Non à une OPEP du riz !
Le
Premier ministre thaïlandais se voit déjà grand ordonnateur d'une nouvelle
Organisation des pays exportateurs de riz qui serait à créer. Mais pour le Bangkok
Post, il s'agit là d'une bien mauvaise idée.
Espérons que notre gouvernement va renoncer à
former un cartel qui fixerait les prix du riz. Le Premier ministre Samak
Sundaravej paraît aveuglé par le côté populiste de son projet. Il imagine déjà
les riziculteurs thaïlandais en train d'échanger leurs sacs de riz contre des
sacs d'or et de billets de banque. Il faut qu'il prenne le temps de réfléchir
aux conséquences que cela pourrait avoir et qu'il comprenne, comme la plupart
des pays qui se sont exprimés contre ce projet, à quel point c'est une mauvaise
idée. M. Samak a proposé le projet d'un cartel du riz le mois dernier, sur
fond de hausse des prix locaux et mondiaux de cette denrée. Apparemment, il
n'aimerait rien tant que de pouvoir faire encore monter les prix à sa guise.
Après avoir prononcé contre les Nations unies et l'OPEP deux discours enflammés
pourfendant le prix élevé du pétrole, M. Samak a décidé sur un coup de
tête qu'il voulait présider l'Organisation des pays exportateurs de riz (OPER),
dont le nom serait calqué sur celui de l'OPEP. Comme cette dernière, l'OPER
ferait monter ou baisser les prix du riz, ce qui donnerait un immense pouvoir à
la Thaïlande [premier pays exportateur de cette céréale] et serait peut-être
synonyme de revenus bien plus élevés pour les agriculteurs.

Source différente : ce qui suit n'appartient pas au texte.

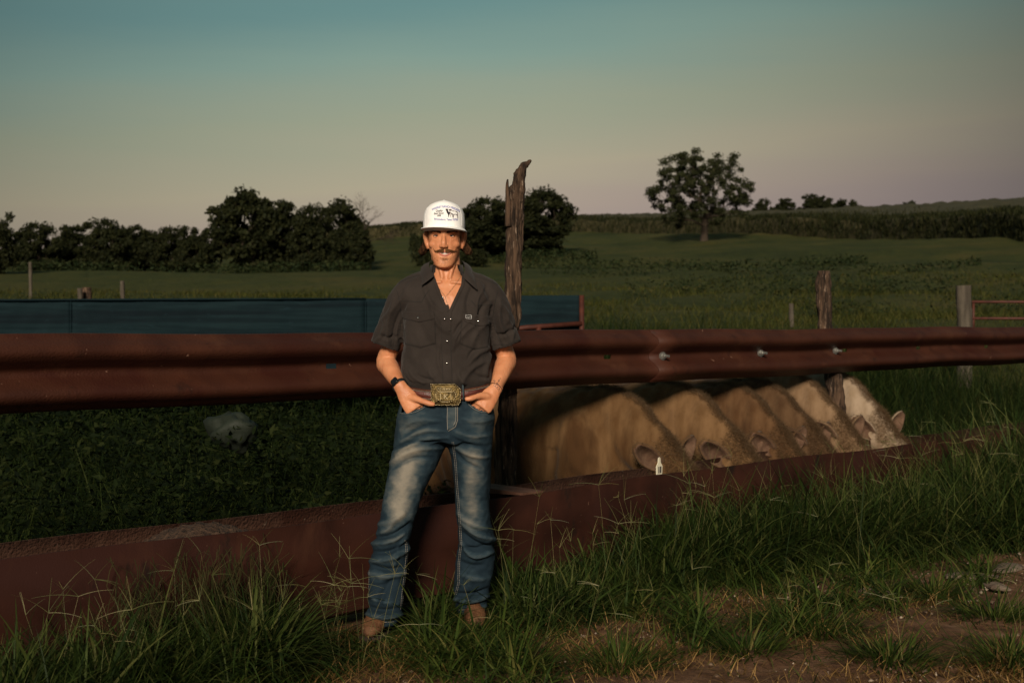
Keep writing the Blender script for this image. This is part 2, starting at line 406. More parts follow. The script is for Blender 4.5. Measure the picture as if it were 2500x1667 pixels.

Mais le Premier ministre doit avant tout réfléchir à la manière dont l'OPEP et
son leader, l'Arabie Saoudite, sont perçus dans le monde. Il a raison de
critiquer l'OPEP pour avoir doublé, puis triplé, le prix du pétrole dans des
pays comme la Thaïlande, en jouant simplement sur l'offre. Il a également
raison de critiquer les Nations unies, la Banque mondiale et d'autres instances
pour être restées sans réagir face aux spéculations sur une marchandise aussi
indispensable que le pétrole. Il ferait donc bien de songer que si la Thaïlande
contrôlait avec arrogance les prix du riz, son OPER vaudrait à notre pays bien
davantage de reproches que ceux actuellement adressés à l'Arabie Saoudite et à
l'OPEP. M. Samak ne se soucie peut-être pas de l'image de la Thaïlande
dans le monde, mais ses citoyens, si. Quand on voit qu'un pétrole rare et
cher met en danger l'économie thaïlandaise et menace d'entraîner une telle
inflation que les pauvres peuvent à peine se nourrir, que peut-on augurer des
conséquences d'un riz rare et cher pour d'autres pays du monde ? Si la
Thaïlande devait s'asseoir sur des millions de tonnes de riz comme l'Arabie Saoudite
et l'Iran s'assoient sur leur pétrole, faisant monter les enchères tandis que
les gens meurent de faim, son image en serait ternie d'un jour à l'autre et le
pays ne s'en relèverait pas.
La semaine dernière, l'Association des exportateurs de riz a essayé d'expliquer
au Premier ministre pourquoi l'OPER serait techniquement irréaliste. Pour
commencer, contrairement au pétrole, le riz pourrit. M. Samak n'a rien
voulu entendre, pas plus que son vice-Premier ministre et ministre du Commerce,
Mingkwan Saengsuwan, qui s'est autodésigné organisateur en chef de l'OPER.
Deuxième argument, le riz est une denrée renouvelable et durable. Le sous-sol
saoudien renferme du pétrole, mais on peut faire pousser du riz à peu près
partout dans le monde. Jusqu'à il y a vingt ans, les Etats-Unis vendaient du
riz au reste de la planète. M. Samak devrait réfléchir à la loi des
conséquences imprévues, car, si la Thaïlande tente de créer des pénuries
artificielles, le reste du monde n'aura qu'à planter du riz et nous concurrencer.
Concurrence, voilà le maître mot. La Thaïlande a brillamment su commercialiser
son riz parfumé dans le monde entier. Elle peut accroître sa part de marché par
de nombreuses méthodes : former des coopératives régionales avec les pays
voisins, exporter des plats et des restaurants dans le monde entier, etc. Il
est temps de renoncer à l'idée d'un cartel du riz, pour mieux relancer l'effort
d'exportation de la nourriture et de la cuisine thaïes. Nous avons là une vraie
source de profits, éprouvée et parfaitement morale.